Modi government’s six-point action plan to boost digital transactions

In the coming decade there will be numerous factors that shape the way the government delivers services to the citizens.

digital transaction, cashless economy
Cash counters at government departments are a major source of payments.

In the coming decade there will be numerous factors that shape the way the government delivers services to the citizens. Indian consumers are hungry for new, simple and personalised digital experiences. From 10,000 million transactions in 2016-17 to 20,540 million in 2017-18, there has been a large-scale adoption of digital transactions in India, because of the spread of smartphones and mobile internet at affordable prices. With Digital India, the government aims to make the country a faceless, paperless, cashless society. It has come up with a six-point formula.

* All cash counters in government offices should put up BHIM-UPI QR codes for accepting digital payments;

* Cash counters can send an indent to customers’ phones to enable payment through UPI;

* Campaign to cover all merchants through BHIM-UPI;

* Getting more vehicles to adopt FASTag;

* All government utility bills to carry a QR code; and

* Push to National Common Mobility Card in metros to cover common transportation needs.

UPI is a one-touch transaction for transferring money between parties using a ‘unique virtual address’. UPI-driven payments follow the IMPS (Immediate Payment Service) structure. Since launch, UPI has been adopted by banks and fintech companies. The Bharat Interface for Money (BHIM) is an extension of UPI and Unstructured Supplementary Service Data (USSD) technology launched in December 2016. BHIM enables digital payments through UPI.

Cash counters at government departments are a major source of payments. By putting QR codes (static or dynamic), the idea is to enable cashless payments. The dynamic code requires a screen facing the customer as well as cashier. A third option, which can be enabled on any government cash counter, is to ask for the mobile number of the payer and send a requisition or indent of the payable amount on the phone—through UPI the person can make a payment easily.

Similarly, government utility bills will now print a QR code on the bill or the envelope.

There are only 3.1 million POS (point-of-sale) terminals in India compared with nearly 60 million merchants, creating a challenge for the government. However, over the past two years, the POS terminal presence has improved substantially. Reduced debit card pricing for merchant payments, increase in use of cards for non-cash withdrawal transactions and improving adequacy of POS terminals are healthy signs for sustaining the cashless momentum.

There will be a saving of Rs 2 lakh crore if the country goes for digital payments, as the cost of handling and transporting cash would go down. For the digital dream of India to materialise, digital trust in the government will be at its core.

Providing security: With digitisation, IT infrastructure gets exposed to cyber attacks and data privacy breach. With banks introducing mobile wallets and payment apps, there is a motivation for cyber criminals to take advantage of these vulnerabilities. Against this backdrop, the key stakeholders need to be prepared with processes to safeguard themselves from potential cyber threats. Disruptive technologies such as AI, blockchain, Big Data can play an important role here.

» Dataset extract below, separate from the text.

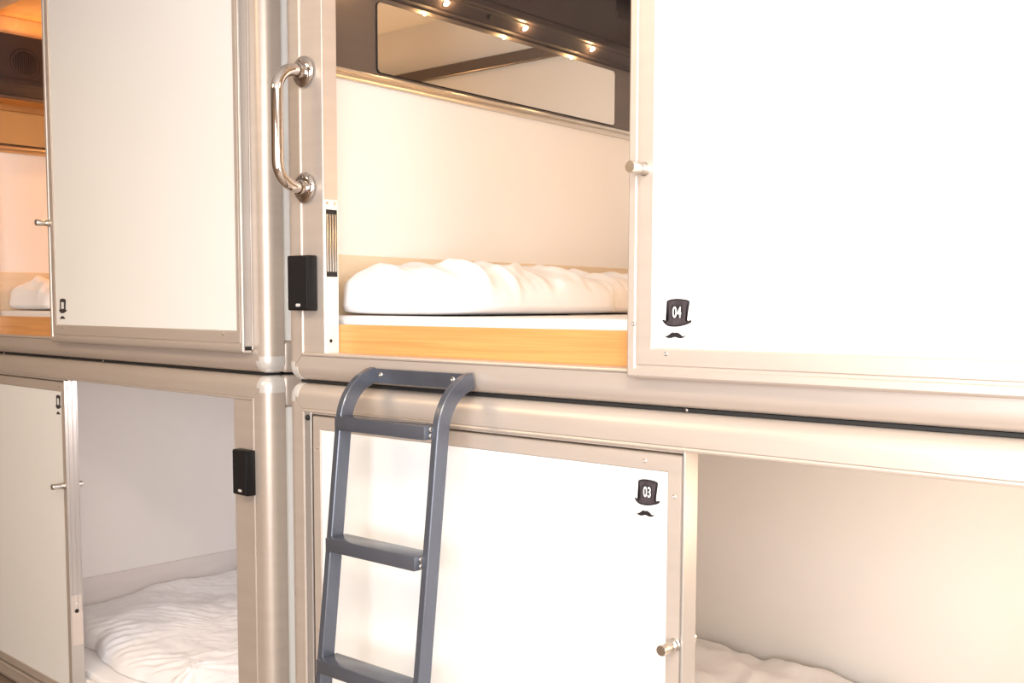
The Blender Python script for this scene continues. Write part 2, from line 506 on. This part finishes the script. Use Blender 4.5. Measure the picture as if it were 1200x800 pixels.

Encourage collaboration with fintech companies: Government agencies have an option of either upgrading their digital infrastructure and incubating innovative culture internally, or growing inorganically through acquisition or collaboration with fintech companies, who provide banks with an option of testing newer technologies in a short span of time. Fintech companies can also provide access to talent pool and a digital-savvy customer base. Economies such as Kenya have greatly benefited by partnering with fintech companies. Kenya’s mobile banking system, M-Pesa, was initially used by mobile phone users to transfer unused air minutes to each other. The system transformed into a cash payment platform, offering micro lending, deposit or withdrawal, transfer money to other M-Pesa users and non-users, bill payment and purchase of airtime. Local banks partnered with M-Pesa to offer users a savings option for unused balances in their M-Pesa accounts by paying interest. As a result, more Kenyans started saving and borrowing, and the proportion of the population excluded from financial services fell below 17%. There are 18 million active M-pesa users in Kenya, and over 6 billion transactions as of date.

Indian is still at a nascent stage of digital revolution. To be successful, the government needs to continuously re-imagine its services and innovate the way it engages with customers. Continual digital evolution is the key to succeed.